We are not the first to consider contravening gravity to travel through the air.  The idea has a place in literature.  The satirical masterpiece, Gulliver's Travels by Jonathan Swift, features it in Part III where Gulliver encounters the floating island of Laputa


It is inhabited by a population of Stephen Hawkings whose heads are literally and figuratively in the clouds.


The island stayed in the air and was able to maneuver by the “magnetic virtue” of certain minerals.  Such a realm could only exist due to its defiance of gravity.  Alas, it does not happen in reality.

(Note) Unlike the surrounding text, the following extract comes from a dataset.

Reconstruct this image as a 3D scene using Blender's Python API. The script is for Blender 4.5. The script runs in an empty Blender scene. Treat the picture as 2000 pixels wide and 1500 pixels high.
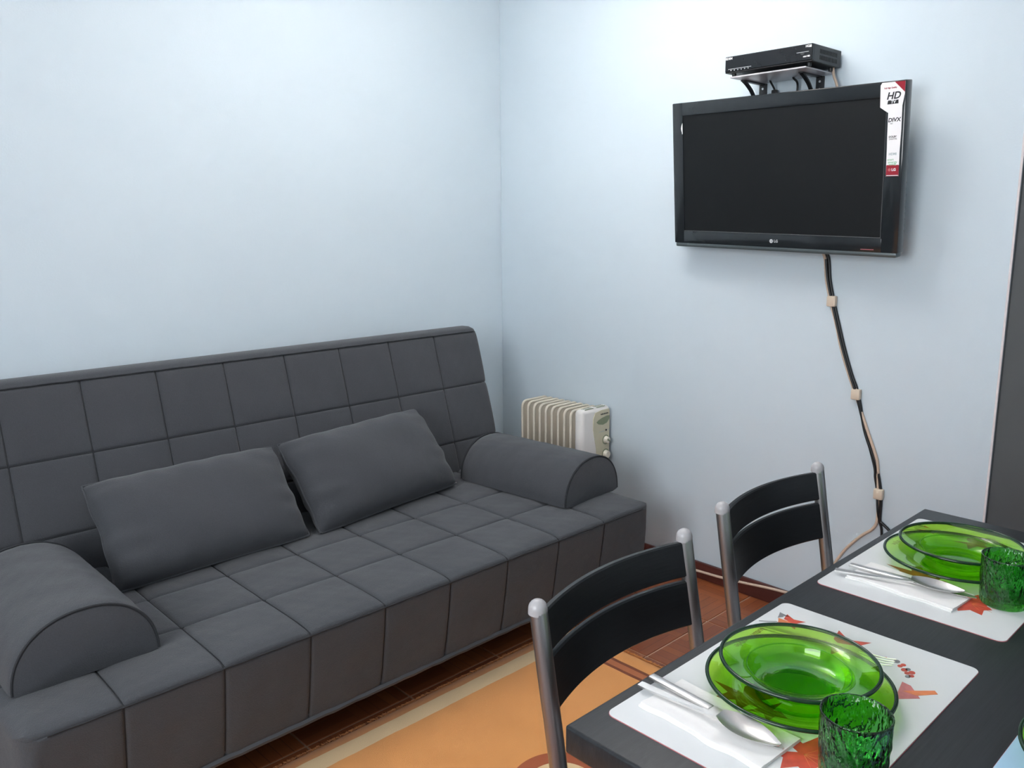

Newspapers are dying unless kept on life support with oligarch money infused (such as The Washington Post and New York Times).  It was not always so.  Whether or not the Twentieth Century was the greatest age of the broadsheet is open to question, but they were huge.  Almost all of them had a comics page.  As a boy, your columnist was a fan of many of the strips and loved Dick Tracy by Chester Gould.


Dick Tracy was a hard-boiled detective, but the strip had a sci-fi component.  His Two-Way Wrist Radio that evolved into the two-Way Wrist TV and eventually the two-Way Wrist computer foretold the smartphone.


One of Gould's inventions that never came to fruition was the Space Coupe.  The Space Coupe was a cylindrical vehicle that had antennae attached that could tap gravity to fly.  The Space Coupe voyaged to the moon and found a valley with a salubrious climate supporting human-like life forms.


Fantastic, but fun, gravity propulsion is one Gould speculation that has not happened...yet.


As doubtful as you may be as to our sanity, or for that matter, sobriety, actual real serious people have suggested the possibility of levitation.  Roger Babson, famous economic writer, entrepreneur and philanthropist was intrigued by the subject.  Babson had said of the stock market, what goes up must come down and he had the concept right, correctly anticipating the crash of 1929.  He ended up with a lot of money to fund his ideas.


His interest began when his sister drowned because, as he put it, “She was unable to fight gravity which came up and seized her like a dragon and brought her to the bottom." 


Babson further observed: “Gradually I found that ‘old man Gravity’ is not only directly responsible for millions of deaths each year, but also for millions of accidents” ... “Broken hips and other broken bones as well as numerous circulatory, intestinal and other internal troubles are directly due to the people's inability to counteract Gravity at a critical moment.”


The scientific community was not overly excited by what Babson was suggesting.  Undaunted, he would found the Gravity Research Foundation in 1947 after another family drowning.


Babson was a serious man, but his gravity shield and other ideas never got traction, maybe because no one would give it a real chance.


Still, the foundation gives out prizes for papers on gravity related subjects, though none of them are regarding the quest for the gravity shield that could take us to the stars.  The hope remains forlorn.


But, not for everyone.


The U.S. Navy has been granted a patent for a "Craft using an inertial mass reduction device." which kind of, sort of, means manipulation of magnetic forces and gravity.


Granted, the article reporting the advancement was in Metro, not exactly a science journal, but the link takes you to a google patents page.


Again, as a bastion of crackpot-science, we take hope up on Long Hill on the slimmest of possibilities.  The proposed Navy anti-gravity air and watercraft may never come to anything, but it is more fun than contemplating who will be inaugurated in January.